Find the volume of the solid that is generated by rotating about the indicated axis the region bounded by the given curves.

y = sin x, x = 0, x = p, y = 0.

If you could somehow explain this to me with a graph, I would be very thankful!  But I completely understand if that's impossible.  Thank you!

Answer
Questioner:  Joyce
Category:  Calculus
 
Subject:  volume using integrals
Question:  I'm in a class of Math Analysis/ Calculus Honors and I've already tried this problem the conventional way: finding the radius, then finding the area, then finding the integral of the squared radius to the two set boundaries between zero and p.  But it doesn't work.

>> I don't see why it shouldn't work.  Look through the solution below and see if you can find the sticking point.

Find the volume of the solid that is generated by rotating about the indicated axis the region bounded by the given curves.

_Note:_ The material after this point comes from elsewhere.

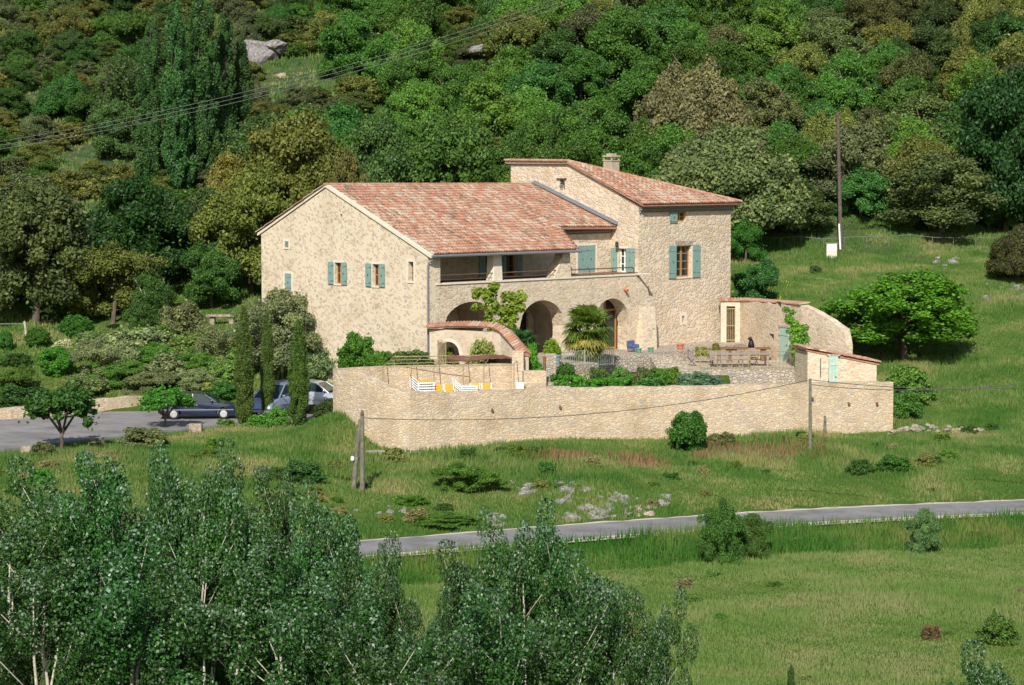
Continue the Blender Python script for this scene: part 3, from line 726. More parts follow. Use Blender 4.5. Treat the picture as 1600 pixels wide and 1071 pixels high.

y = sin x, x = 0, x = p, y = 0.

If you could somehow explain this to me with a graph, I would be very thankful!  But I completely understand if that's impossible.  Thank you!
..................................................
Hi, Joyce,

I don't think I can send you a graph -- there just isn't any way to do it on this site.  But we can still try the example.

There are a couple of issues here:

1. Exactly what is the value of p?  Did you mean to write 'pi'?  I think you did, because that makes the problem a little better, so I will assume that.

2. What is the indicated axis?  You didn't exactly say, so I am going to assume that when you wrote "y = 0" you meant "about the x-axis", since y=0 IS the x-axis.

So your example says (I assume):

Find the volume of the solid generated by rotating the region bounded by:

y = sin x, x = 0, x = pi

about the x-axis.
................
For these Applications of Integration (the title of your chapter, I'm sure) the basic scheme is the same:

A. Find one sample element of (area, arc length, mass, volume, etc).

B. Integrate that sample element over the indicated interval.

Here you have one arch of  y = sin x, rotated about the x-axis, producing a fat football-like object.

I shall use the 'disk' method.  Your sample element will be a disk, which is basically a very flattened cylinder.  

Volume formula for a cylinder,

V = pi r^2 h

In this example:

A. the radius will be the height of the curve, which is the function value:

r = y = sin x

B. the height (thickness?) of the cylinder is  dx.

The volume element is:

dV = pi sin^2 x dx

and you integrate:

{pi
|   pi sin^2 x dx
}0

WARNING: THE FOLLOWING DISCUSSION MAY CONTAIN FRACTIONS AND OTHER MATERIAL INAPPROPRIATE FOR CERTAIN COMPUTING SYSTEMS.  VIEW IT IN A FIXED-SIZE FONT, SUCH AS COURIER.

To integrate sin^2 x, we use the old 'half-angle' trick:
         1 - cos 2x
sin^2 x = -----------
             2

{pi     1 - cos 2x  
|   pi ------------ dx
}0          2
            sin 2x
= (pi/2)(x - -------)  from  x = 0 to x = pi
               2
               sin 2pi         sin 0
= (pi/2)[ (pi - -------) - (0 - ------) ]
                  2              2
             pi^2
= pi/2 [pi] = ----
              2